Each record below should be repeated precisely as written.

Scene modeling code data
━━━━━━━━━━━━━━━━━━━━
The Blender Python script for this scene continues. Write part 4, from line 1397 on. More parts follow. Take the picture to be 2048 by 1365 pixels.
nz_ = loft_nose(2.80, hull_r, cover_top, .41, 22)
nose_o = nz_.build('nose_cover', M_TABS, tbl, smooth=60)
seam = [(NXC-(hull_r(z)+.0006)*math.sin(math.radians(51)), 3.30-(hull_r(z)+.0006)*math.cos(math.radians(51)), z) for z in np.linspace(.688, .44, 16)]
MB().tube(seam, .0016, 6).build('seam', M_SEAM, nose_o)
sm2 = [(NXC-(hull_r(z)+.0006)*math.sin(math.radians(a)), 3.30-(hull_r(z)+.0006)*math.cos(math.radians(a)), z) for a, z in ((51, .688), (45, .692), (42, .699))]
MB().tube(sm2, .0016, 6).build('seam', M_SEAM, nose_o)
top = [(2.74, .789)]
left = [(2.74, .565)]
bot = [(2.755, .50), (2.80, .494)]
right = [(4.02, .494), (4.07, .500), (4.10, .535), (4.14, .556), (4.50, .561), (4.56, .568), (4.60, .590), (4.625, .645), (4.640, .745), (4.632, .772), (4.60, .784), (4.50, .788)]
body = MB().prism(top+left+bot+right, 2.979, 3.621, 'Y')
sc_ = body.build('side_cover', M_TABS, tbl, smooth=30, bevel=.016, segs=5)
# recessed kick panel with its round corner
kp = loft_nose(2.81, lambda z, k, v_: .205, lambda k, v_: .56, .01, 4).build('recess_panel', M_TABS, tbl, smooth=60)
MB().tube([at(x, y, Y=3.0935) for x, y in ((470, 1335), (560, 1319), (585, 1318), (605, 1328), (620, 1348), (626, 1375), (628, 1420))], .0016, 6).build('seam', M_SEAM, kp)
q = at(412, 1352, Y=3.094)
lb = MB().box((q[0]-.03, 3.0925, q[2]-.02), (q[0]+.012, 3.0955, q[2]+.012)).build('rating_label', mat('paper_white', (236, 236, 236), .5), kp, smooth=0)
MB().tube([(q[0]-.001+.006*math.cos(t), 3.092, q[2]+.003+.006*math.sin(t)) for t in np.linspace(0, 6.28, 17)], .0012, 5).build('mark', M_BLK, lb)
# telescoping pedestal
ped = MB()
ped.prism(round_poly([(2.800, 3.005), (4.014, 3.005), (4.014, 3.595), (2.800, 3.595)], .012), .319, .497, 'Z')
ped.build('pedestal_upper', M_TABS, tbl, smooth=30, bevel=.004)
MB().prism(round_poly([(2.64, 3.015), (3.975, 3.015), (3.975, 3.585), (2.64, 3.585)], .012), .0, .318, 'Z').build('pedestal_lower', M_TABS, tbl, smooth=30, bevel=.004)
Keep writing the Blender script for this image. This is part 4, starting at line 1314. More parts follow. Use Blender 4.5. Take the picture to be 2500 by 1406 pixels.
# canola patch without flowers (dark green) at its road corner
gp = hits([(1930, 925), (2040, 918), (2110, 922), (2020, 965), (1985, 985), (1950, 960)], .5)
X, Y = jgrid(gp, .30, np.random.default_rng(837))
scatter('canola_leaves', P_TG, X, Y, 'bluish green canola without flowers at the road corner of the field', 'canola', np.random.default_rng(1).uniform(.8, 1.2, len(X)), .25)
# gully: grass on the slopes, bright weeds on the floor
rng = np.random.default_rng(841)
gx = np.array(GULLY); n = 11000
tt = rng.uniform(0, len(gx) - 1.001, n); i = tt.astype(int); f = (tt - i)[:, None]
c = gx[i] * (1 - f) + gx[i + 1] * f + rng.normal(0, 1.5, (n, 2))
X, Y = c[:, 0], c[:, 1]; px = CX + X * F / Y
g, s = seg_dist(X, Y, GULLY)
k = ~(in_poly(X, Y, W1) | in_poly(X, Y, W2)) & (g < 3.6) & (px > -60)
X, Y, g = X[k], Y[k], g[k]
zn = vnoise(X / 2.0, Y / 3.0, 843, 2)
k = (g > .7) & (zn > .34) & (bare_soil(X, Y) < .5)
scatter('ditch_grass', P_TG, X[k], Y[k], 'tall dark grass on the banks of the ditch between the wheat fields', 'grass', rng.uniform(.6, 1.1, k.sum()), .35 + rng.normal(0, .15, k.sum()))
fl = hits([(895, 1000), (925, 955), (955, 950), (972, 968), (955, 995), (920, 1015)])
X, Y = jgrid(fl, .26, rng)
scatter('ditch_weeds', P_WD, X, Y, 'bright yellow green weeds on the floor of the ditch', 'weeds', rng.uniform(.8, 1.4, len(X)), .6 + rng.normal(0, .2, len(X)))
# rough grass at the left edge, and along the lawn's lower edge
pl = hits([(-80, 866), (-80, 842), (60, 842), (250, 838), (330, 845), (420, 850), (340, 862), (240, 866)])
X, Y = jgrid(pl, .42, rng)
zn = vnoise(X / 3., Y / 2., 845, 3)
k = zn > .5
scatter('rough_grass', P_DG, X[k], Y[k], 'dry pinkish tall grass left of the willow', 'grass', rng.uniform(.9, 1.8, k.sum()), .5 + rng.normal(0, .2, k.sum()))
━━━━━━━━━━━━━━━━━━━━
Solution ->
The Blender Python script for this scene continues. Write part 4, from line 1397 on. More parts follow. Take the picture to be 2048 by 1365 pixels.
nz_ = loft_nose(2.80, hull_r, cover_top, .41, 22)
nose_o = nz_.build('nose_cover', M_TABS, tbl, smooth=60)
seam = [(NXC-(hull_r(z)+.0006)*math.sin(math.radians(51)), 3.30-(hull_r(z)+.0006)*math.cos(math.radians(51)), z) for z in np.linspace(.688, .44, 16)]
MB().tube(seam, .0016, 6).build('seam', M_SEAM, nose_o)
sm2 = [(NXC-(hull_r(z)+.0006)*math.sin(math.radians(a)), 3.30-(hull_r(z)+.0006)*math.cos(math.radians(a)), z) for a, z in ((51, .688), (45, .692), (42, .699))]
MB().tube(sm2, .0016, 6).build('seam', M_SEAM, nose_o)
top = [(2.74, .789)]
left = [(2.74, .565)]
bot = [(2.755, .50), (2.80, .494)]
right = [(4.02, .494), (4.07, .500), (4.10, .535), (4.14, .556), (4.50, .561), (4.56, .568), (4.60, .590), (4.625, .645), (4.640, .745), (4.632, .772), (4.60, .784), (4.50, .788)]
body = MB().prism(top+left+bot+right, 2.979, 3.621, 'Y')
sc_ = body.build('side_cover', M_TABS, tbl, smooth=30, bevel=.016, segs=5)
# recessed kick panel with its round corner
kp = loft_nose(2.81, lambda z, k, v_: .205, lambda k, v_: .56, .01, 4).build('recess_panel', M_TABS, tbl, smooth=60)
MB().tube([at(x, y, Y=3.0935) for x, y in ((470, 1335), (560, 1319), (585, 1318), (605, 1328), (620, 1348), (626, 1375), (628, 1420))], .0016, 6).build('seam', M_SEAM, kp)
q = at(412, 1352, Y=3.094)
lb = MB().box((q[0]-.03, 3.0925, q[2]-.02), (q[0]+.012, 3.0955, q[2]+.012)).build('rating_label', mat('paper_white', (236, 236, 236), .5), kp, smooth=0)
MB().tube([(q[0]-.001+.006*math.cos(t), 3.092, q[2]+.003+.006*math.sin(t)) for t in np.linspace(0, 6.28, 17)], .0012, 5).build('mark', M_BLK, lb)
# telescoping pedestal
ped = MB()
ped.prism(round_poly([(2.800, 3.005), (4.014, 3.005), (4.014, 3.595), (2.800, 3.595)], .012), .319, .497, 'Z')
ped.build('pedestal_upper', M_TABS, tbl, smooth=30, bevel=.004)
MB().prism(round_poly([(2.64, 3.015), (3.975, 3.015), (3.975, 3.585), (2.64, 3.585)], .012), .0, .318, 'Z').build('pedestal_lower', M_TABS, tbl, smooth=30, bevel=.004)
Keep writing the Blender script for this image. This is part 4, starting at line 1314. More parts follow. Use Blender 4.5. Take the picture to be 2500 by 1406 pixels.
# canola patch without flowers (dark green) at its road corner
gp = hits([(1930, 925), (2040, 918), (2110, 922), (2020, 965), (1985, 985), (1950, 960)], .5)
X, Y = jgrid(gp, .30, np.random.default_rng(837))
scatter('canola_leaves', P_TG, X, Y, 'bluish green canola without flowers at the road corner of the field', 'canola', np.random.default_rng(1).uniform(.8, 1.2, len(X)), .25)
# gully: grass on the slopes, bright weeds on the floor
rng = np.random.default_rng(841)
gx = np.array(GULLY); n = 11000
tt = rng.uniform(0, len(gx) - 1.001, n); i = tt.astype(int); f = (tt - i)[:, None]
c = gx[i] * (1 - f) + gx[i + 1] * f + rng.normal(0, 1.5, (n, 2))
X, Y = c[:, 0], c[:, 1]; px = CX + X * F / Y
g, s = seg_dist(X, Y, GULLY)
k = ~(in_poly(X, Y, W1) | in_poly(X, Y, W2)) & (g < 3.6) & (px > -60)
X, Y, g = X[k], Y[k], g[k]
zn = vnoise(X / 2.0, Y / 3.0, 843, 2)
k = (g > .7) & (zn > .34) & (bare_soil(X, Y) < .5)
scatter('ditch_grass', P_TG, X[k], Y[k], 'tall dark grass on the banks of the ditch between the wheat fields', 'grass', rng.uniform(.6, 1.1, k.sum()), .35 + rng.normal(0, .15, k.sum()))
fl = hits([(895, 1000), (925, 955), (955, 950), (972, 968), (955, 995), (920, 1015)])
X, Y = jgrid(fl, .26, rng)
scatter('ditch_weeds', P_WD, X, Y, 'bright yellow green weeds on the floor of the ditch', 'weeds', rng.uniform(.8, 1.4, len(X)), .6 + rng.normal(0, .2, len(X)))
# rough grass at the left edge, and along the lawn's lower edge
pl = hits([(-80, 866), (-80, 842), (60, 842), (250, 838), (330, 845), (420, 850), (340, 862), (240, 866)])
X, Y = jgrid(pl, .42, rng)
zn = vnoise(X / 3., Y / 2., 845, 3)
k = zn > .5
scatter('rough_grass', P_DG, X[k], Y[k], 'dry pinkish tall grass left of the willow', 'grass', rng.uniform(.9, 1.8, k.sum()), .5 + rng.normal(0, .2, k.sum()))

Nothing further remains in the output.